Matthew Poole's Concise Commentary
2 Kings 18:2
Twenty and five years old was he when he began to reign. How is this credible? For then Ahaz, who lived but six and thirty years, 2 Kings 16:2, must beget Hezekiah at the eleventh year of his age. Answ.
1. There are some like instances mentioned by credible authors; which these very men will not deny, who are so ready to quarrel with the Holy Scriptures for such matters.
2. This being the confessed custom of sacred and other writers, in the numbering of years, sometimes to omit, and sometimes to add, those which are imperfect or unfinished; and so Ahaz might be near one and twenty years old when he began to reign, and near seventeen years older when he died. And on the other side, Hezekiah, when he began to reign, might be only four and twenty years old complete, and but entered into his five and twentieth year. And thus Ahaz might be between thirteen and fourteen years old when he got Hezekiah; which is not at all strange, especially in that nation, to which God had promised a singular degree of fruitfulness, and in that house of David, to which God had made so many and such great promises.

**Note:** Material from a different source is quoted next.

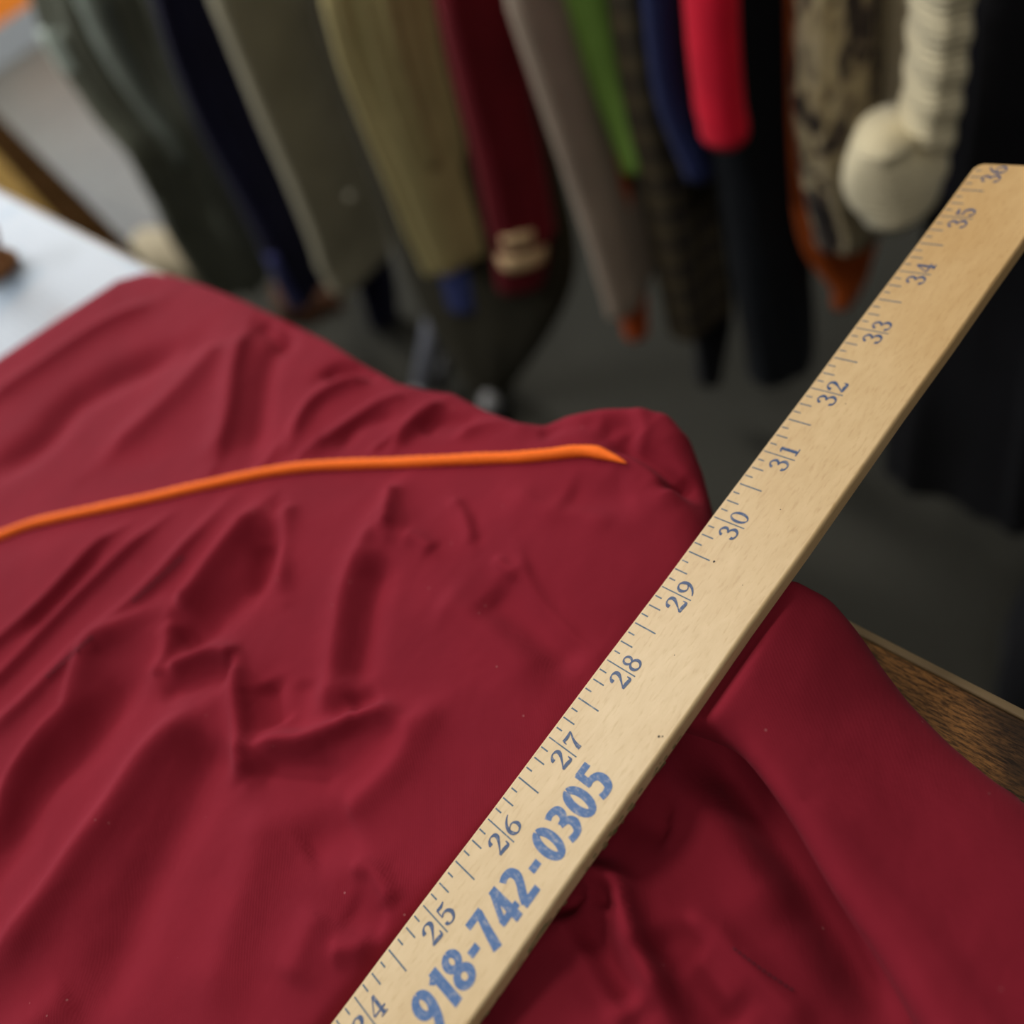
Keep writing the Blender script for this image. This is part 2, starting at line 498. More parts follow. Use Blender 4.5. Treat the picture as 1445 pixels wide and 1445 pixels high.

3. It is not certain that Ahaz lived only thirty six years; for those sixteen years which he reigned, 2 Kings 17:2, may be computed, not from the first beginning of his reign, when he reigned with his father, (of which See Poole on "2 Kings 15:30",) which was at the twentieth year of his age, but from the beginning of his reign alone.
4. Some affirm that Hezekiah was not the natural, but only the legal son and successor of Ahaz; for the name of son is given in Scripture to such persons; as 1 Chronicles 3:16, compared with 2 Kings 24:17 Matthew 1:12, compared with Jeremiah 22:30; and to adopted sons, Acts 7:21 Hebrews 11:24; and to sons-in-law, 1 Samuel 24:16, 1 Samuel 26:17 Luke 3:23. Any of these solutions are far more credible to any man of common prudence, than that these sacred books, whose Divine original hath been so fully evidenced both by God and men, are but the fictions and contrivances of a base impostor. And if none of these solutions were sufficient, it is absurd to conclude that a true resolution cannot be found because it is not yet found; because it is manifest, that many difficulties, both in Scripture and in the arts, which were formerly judged insoluble, have been cleared in later times; and therefore we may justly expect the resolution of other difficulties, which may be thought not yet fully explained. Abi, or Abijah, 2 Chronicles 29:1.